Unweathered Wood Biochar Impact on Nitrous Oxide Emissions from a Bovine-Urine-Amended Pasture Soil

  1. T.J. Clough *a,
  2. J.E. Bertrama,
  3. J.L. Raya,
  4. L.M. Condrona,
  5. M. O'Callaghanb,
  6. R.R. Sherlockc and
  7. N.S. Wellsc
  1. a Soil and Physical Sciences Dep., Faculty of Agricultural and Life Sciences, Lincoln Univ. PO Box 84, Lincoln 7647, New Zealand
    b AgResearch, Private Bag 4749, Lincoln, New Zealand
    c Soil and Physical Sciences Dep., Faculty of Agricultural and Life Sciences, Lincoln Univ., PO Box 84, Lincoln 7647, New Zealand

Abstract

Low-temperature pyrolysis of biomass produces a product known as biochar The incorporation of this material into the soil has been advocated as a C sequestration method. Biochar also has the potential to influence the soil N cycle by altering nitrification rates and by adsorbing NH4 + or NH3 Biochar can be incorporated into the soil during renovation of intensively managed pasture soils.

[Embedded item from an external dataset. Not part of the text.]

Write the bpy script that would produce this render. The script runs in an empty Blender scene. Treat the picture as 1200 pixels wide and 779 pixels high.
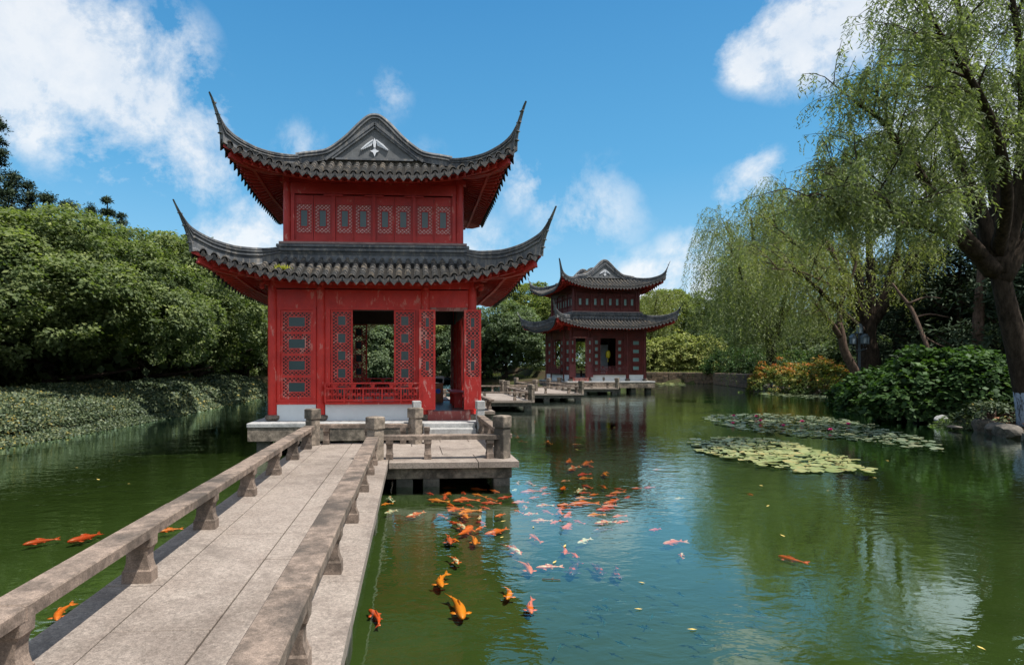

These managed pastures are a significant source of N2O, a greenhouse gas, produced in ruminant urine patches. We hypothesized that biochar effects on the N cycle could reduce the soil inorganic-N pool available for N2O-producing mechanisms. A laboratory study was performed to examine the effect of biochar incorporation into soil (20 Mg ha−1) on N2O-N and NH3–N fluxes, and inorganic-N transformations, following the application of bovine urine (760 kg N ha−1). Treatments included controls (soil only and soil plus biochar), and two urine treatments (soil plus urine and soil plus biochar plus urine). Fluxes of N2O from the biochar plus urine treatment were generally higher than from urine alone during the first 30 d, but after 50 d there was no significant difference (P = 0.11) in terms of cumulative N2O-N emitted as a percentage of the urine N applied during the 53-d period; however, NH3–N fluxes were enhanced by approximately 3% of the N applied in the biochar plus urine treatment compared with the urine-only treatment after 17 d. Soil inorganic-N pools differed between treatments, with higher NH4 + concentrations in the presence of biochar, indicative of lower rates of nitrification. The inorganic-N pool available for N2O-producing mechanisms was not reduced, however, by adding biochar.